Tied with Georgia Tech’s Tyler Strafaci in their Round of 16 match, Pinto was preparing to hit his fourth shot from the front greenside bunker at the par-5 finishing hole when TV cameras showed Pinto’s caddie, a local looper named Brant Brewer, bend down and brush the sand.

Strafaci’s caddie, dad Frank Jr., witnessed Brewer and called for a rules official. After a lengthy discussion, Brewer was determined to have touched the sand, a violation of Rule 12.2b, which states a player or caddie must not “deliberately touch sand in the bunker with a hand, club, rake or other object to test the condition of the sand to learn information for the next stroke.”

The penalty was a loss of hole – and for Pinto, the match, as well.

“I didn’t touch the sand,” Brewer could be heard saying as he discussed what had happened with the official. He reaffirmed his comments as he walked toward the clubhouse.

Pinto, who transferred to Arkansas this summer, couldn’t hide his devastation. He said he was focusing on playing his shot and didn’t see Brewer touch the sand.

“As soon as I get back there, the referee comes up and asks my caddie what happened, and I’m completely shocked. I’m just trying to get this shot near [the hole] and try and make an up-and-down and win the match. He touched the sand or something, and that’s a penalty.”

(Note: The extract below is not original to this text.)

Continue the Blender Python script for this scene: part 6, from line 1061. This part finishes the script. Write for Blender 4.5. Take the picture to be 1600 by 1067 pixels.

Strafaci comes from a family of successful amateur players (his grandfather, Frank, captured a pair of titles at the North and South Amateur, a tournament Strafaci won earlier this summer). He and his dad said they’ve never seen anything like it.

“I was reading my putt and saw him duck down. I didn’t see him touch the sand, so I didn’t think I was right to make a decision on it, but my dad saw it and he’s going to fight to the death for me,” said Tyler Strafaci, who moves on to face Stewart Hagestad in Friday’s quarterfinals.

“It sucks that it came down to that because it was a phenomenal match.”

Pinto added that his caddie offered no explanation.

“He didn’t say anything,” Pinto said. “At this point, it doesn’t really matter. What happened, happened. He can say anything, but it won’t change what happened.”